• **Directions for this task**: Copy the records below verbatim, from the first line through the line containing "for x,t in IN: tube_part('inner_standard',(x,1.48,.44", inclusive, and output nothing else.

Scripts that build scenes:
-=-=-=-=-

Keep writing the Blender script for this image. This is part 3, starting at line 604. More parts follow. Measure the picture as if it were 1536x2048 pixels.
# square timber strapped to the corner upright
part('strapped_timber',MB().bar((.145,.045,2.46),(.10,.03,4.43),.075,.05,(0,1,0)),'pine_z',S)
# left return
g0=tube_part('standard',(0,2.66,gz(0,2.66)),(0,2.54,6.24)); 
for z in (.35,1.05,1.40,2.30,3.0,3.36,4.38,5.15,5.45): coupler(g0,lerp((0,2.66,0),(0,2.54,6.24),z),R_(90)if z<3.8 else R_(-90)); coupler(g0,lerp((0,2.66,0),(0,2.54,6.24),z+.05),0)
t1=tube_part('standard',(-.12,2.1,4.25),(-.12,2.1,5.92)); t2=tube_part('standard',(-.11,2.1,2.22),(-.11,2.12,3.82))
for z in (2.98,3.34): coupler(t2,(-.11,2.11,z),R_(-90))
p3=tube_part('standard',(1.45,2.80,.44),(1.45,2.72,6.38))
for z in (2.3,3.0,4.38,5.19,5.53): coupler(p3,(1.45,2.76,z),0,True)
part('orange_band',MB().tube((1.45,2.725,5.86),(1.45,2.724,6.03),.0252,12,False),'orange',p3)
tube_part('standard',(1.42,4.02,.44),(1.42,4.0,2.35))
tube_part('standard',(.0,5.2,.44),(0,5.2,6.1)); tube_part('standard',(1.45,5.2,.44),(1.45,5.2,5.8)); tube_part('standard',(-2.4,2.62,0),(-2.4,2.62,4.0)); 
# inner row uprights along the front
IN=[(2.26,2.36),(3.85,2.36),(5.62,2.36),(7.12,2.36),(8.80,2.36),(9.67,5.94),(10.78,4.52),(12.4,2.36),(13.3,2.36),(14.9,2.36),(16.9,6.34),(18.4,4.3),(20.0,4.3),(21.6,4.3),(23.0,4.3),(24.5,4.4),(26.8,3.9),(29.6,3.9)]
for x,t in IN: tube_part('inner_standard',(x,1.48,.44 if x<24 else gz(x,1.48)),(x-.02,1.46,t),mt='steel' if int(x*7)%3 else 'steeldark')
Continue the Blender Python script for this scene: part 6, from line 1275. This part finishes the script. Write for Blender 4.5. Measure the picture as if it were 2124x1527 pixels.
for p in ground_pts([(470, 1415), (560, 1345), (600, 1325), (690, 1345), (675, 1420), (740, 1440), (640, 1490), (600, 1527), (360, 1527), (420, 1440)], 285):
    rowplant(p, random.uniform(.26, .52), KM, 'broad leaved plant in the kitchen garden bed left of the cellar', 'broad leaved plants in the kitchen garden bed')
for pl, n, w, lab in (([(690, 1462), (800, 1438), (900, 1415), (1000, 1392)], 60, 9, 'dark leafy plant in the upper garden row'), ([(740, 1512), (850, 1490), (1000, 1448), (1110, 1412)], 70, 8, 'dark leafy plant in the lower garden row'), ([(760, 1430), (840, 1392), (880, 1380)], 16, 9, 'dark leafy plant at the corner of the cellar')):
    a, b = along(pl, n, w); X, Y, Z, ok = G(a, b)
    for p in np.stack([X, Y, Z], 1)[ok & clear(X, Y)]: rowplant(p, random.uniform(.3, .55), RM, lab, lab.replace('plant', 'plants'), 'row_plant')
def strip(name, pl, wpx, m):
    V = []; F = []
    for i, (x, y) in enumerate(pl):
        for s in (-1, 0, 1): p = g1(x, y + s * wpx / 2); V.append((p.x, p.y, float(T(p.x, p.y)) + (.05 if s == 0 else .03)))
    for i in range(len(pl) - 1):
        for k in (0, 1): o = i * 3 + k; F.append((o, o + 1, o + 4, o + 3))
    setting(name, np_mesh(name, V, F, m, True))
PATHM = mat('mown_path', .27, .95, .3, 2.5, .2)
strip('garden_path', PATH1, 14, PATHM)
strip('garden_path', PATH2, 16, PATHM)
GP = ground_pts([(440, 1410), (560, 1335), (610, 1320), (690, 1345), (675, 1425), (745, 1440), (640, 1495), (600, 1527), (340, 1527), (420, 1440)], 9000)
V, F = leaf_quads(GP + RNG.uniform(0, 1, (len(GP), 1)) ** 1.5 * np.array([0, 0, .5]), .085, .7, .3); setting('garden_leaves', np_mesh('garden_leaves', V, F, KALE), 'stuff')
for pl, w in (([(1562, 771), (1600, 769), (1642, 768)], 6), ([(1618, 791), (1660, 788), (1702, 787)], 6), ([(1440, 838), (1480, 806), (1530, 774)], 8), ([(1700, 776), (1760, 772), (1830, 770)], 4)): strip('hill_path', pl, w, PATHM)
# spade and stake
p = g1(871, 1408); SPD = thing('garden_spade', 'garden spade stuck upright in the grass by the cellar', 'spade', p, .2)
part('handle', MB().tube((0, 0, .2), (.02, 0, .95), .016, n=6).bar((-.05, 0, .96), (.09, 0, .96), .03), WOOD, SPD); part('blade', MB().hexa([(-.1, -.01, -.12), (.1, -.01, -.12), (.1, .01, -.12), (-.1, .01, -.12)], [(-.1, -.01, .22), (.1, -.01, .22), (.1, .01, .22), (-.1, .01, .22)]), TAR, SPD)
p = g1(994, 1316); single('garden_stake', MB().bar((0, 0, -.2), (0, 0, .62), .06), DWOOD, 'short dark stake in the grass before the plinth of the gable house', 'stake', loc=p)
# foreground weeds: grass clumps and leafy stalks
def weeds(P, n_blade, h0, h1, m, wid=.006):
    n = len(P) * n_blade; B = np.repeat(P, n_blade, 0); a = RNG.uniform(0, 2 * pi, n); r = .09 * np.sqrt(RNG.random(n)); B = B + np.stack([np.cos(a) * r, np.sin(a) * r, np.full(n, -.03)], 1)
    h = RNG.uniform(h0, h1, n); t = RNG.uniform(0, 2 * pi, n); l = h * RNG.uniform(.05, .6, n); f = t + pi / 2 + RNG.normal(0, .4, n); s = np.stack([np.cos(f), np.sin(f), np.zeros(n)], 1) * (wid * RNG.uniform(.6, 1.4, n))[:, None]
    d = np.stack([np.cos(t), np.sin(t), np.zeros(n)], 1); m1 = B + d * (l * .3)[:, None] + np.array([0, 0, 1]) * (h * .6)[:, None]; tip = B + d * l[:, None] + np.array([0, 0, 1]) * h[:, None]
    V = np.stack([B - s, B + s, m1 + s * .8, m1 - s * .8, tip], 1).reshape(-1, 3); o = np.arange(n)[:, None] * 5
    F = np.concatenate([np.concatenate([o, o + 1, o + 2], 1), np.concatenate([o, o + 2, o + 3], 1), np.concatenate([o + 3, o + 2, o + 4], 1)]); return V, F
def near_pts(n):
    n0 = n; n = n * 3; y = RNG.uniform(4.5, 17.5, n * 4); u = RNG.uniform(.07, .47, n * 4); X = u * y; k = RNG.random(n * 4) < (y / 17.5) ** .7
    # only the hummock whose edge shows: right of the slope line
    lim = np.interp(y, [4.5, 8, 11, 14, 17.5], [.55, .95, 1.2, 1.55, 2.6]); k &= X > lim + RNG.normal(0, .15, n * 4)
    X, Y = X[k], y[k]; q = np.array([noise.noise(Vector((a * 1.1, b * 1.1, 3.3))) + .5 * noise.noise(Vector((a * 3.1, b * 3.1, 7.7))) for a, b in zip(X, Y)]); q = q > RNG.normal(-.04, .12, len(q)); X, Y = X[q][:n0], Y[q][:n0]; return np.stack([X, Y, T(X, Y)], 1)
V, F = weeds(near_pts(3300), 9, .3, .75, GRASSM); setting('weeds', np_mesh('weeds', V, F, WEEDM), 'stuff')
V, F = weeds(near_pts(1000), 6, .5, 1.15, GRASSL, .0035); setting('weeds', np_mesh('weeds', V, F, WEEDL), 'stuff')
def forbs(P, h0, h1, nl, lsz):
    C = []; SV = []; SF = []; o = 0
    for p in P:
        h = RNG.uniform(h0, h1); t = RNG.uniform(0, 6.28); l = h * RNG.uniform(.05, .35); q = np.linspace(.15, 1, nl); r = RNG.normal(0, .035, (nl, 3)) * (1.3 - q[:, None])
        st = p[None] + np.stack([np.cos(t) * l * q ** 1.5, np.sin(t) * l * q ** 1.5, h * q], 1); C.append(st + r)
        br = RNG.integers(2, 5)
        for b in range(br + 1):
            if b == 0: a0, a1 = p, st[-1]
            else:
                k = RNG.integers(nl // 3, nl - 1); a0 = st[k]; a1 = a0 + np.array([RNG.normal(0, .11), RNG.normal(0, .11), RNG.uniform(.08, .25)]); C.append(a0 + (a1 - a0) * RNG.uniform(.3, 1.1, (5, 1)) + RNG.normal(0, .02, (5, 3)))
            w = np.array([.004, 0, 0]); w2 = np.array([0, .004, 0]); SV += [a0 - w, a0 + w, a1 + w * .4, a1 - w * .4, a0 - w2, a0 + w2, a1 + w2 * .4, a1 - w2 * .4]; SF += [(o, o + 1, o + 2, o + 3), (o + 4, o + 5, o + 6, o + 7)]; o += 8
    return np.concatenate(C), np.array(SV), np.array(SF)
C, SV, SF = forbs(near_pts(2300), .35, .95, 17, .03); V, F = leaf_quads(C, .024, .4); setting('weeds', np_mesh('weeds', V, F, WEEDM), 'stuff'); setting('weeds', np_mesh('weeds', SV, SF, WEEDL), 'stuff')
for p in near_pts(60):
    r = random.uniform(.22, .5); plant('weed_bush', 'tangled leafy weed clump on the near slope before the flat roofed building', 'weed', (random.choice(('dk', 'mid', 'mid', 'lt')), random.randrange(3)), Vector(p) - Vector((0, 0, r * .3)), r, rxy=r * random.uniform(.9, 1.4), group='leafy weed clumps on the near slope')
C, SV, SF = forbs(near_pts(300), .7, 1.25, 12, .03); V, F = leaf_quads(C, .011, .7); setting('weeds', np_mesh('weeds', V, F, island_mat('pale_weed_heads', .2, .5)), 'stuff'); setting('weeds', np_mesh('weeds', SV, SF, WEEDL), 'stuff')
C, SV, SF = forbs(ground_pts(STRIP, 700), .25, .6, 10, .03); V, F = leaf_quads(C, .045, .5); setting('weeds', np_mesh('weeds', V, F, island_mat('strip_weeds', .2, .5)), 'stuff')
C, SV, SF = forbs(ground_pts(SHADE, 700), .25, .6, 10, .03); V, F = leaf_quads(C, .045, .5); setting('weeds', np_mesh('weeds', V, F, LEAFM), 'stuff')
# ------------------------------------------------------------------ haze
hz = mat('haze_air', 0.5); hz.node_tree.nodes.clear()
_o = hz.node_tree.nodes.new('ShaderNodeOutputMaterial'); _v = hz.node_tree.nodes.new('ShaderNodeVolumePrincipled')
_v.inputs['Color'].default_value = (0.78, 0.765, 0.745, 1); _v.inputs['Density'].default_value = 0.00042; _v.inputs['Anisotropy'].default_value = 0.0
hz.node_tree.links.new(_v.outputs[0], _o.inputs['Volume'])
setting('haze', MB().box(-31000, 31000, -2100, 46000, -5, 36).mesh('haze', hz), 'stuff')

-=-=-=-=-

• **Correct output**:
Keep writing the Blender script for this image. This is part 3, starting at line 604. More parts follow. Measure the picture as if it were 1536x2048 pixels.
# square timber strapped to the corner upright
part('strapped_timber',MB().bar((.145,.045,2.46),(.10,.03,4.43),.075,.05,(0,1,0)),'pine_z',S)
# left return
g0=tube_part('standard',(0,2.66,gz(0,2.66)),(0,2.54,6.24)); 
for z in (.35,1.05,1.40,2.30,3.0,3.36,4.38,5.15,5.45): coupler(g0,lerp((0,2.66,0),(0,2.54,6.24),z),R_(90)if z<3.8 else R_(-90)); coupler(g0,lerp((0,2.66,0),(0,2.54,6.24),z+.05),0)
t1=tube_part('standard',(-.12,2.1,4.25),(-.12,2.1,5.92)); t2=tube_part('standard',(-.11,2.1,2.22),(-.11,2.12,3.82))
for z in (2.98,3.34): coupler(t2,(-.11,2.11,z),R_(-90))
p3=tube_part('standard',(1.45,2.80,.44),(1.45,2.72,6.38))
for z in (2.3,3.0,4.38,5.19,5.53): coupler(p3,(1.45,2.76,z),0,True)
part('orange_band',MB().tube((1.45,2.725,5.86),(1.45,2.724,6.03),.0252,12,False),'orange',p3)
tube_part('standard',(1.42,4.02,.44),(1.42,4.0,2.35))
tube_part('standard',(.0,5.2,.44),(0,5.2,6.1)); tube_part('standard',(1.45,5.2,.44),(1.45,5.2,5.8)); tube_part('standard',(-2.4,2.62,0),(-2.4,2.62,4.0)); 
# inner row uprights along the front
IN=[(2.26,2.36),(3.85,2.36),(5.62,2.36),(7.12,2.36),(8.80,2.36),(9.67,5.94),(10.78,4.52),(12.4,2.36),(13.3,2.36),(14.9,2.36),(16.9,6.34),(18.4,4.3),(20.0,4.3),(21.6,4.3),(23.0,4.3),(24.5,4.4),(26.8,3.9),(29.6,3.9)]
for x,t in IN: tube_part('inner_standard',(x,1.48,.44 if x<24 else gz(x,1.48)),(x-.02,1.46,t),mt='steel' if int(x*7)%3 else 'steeldark')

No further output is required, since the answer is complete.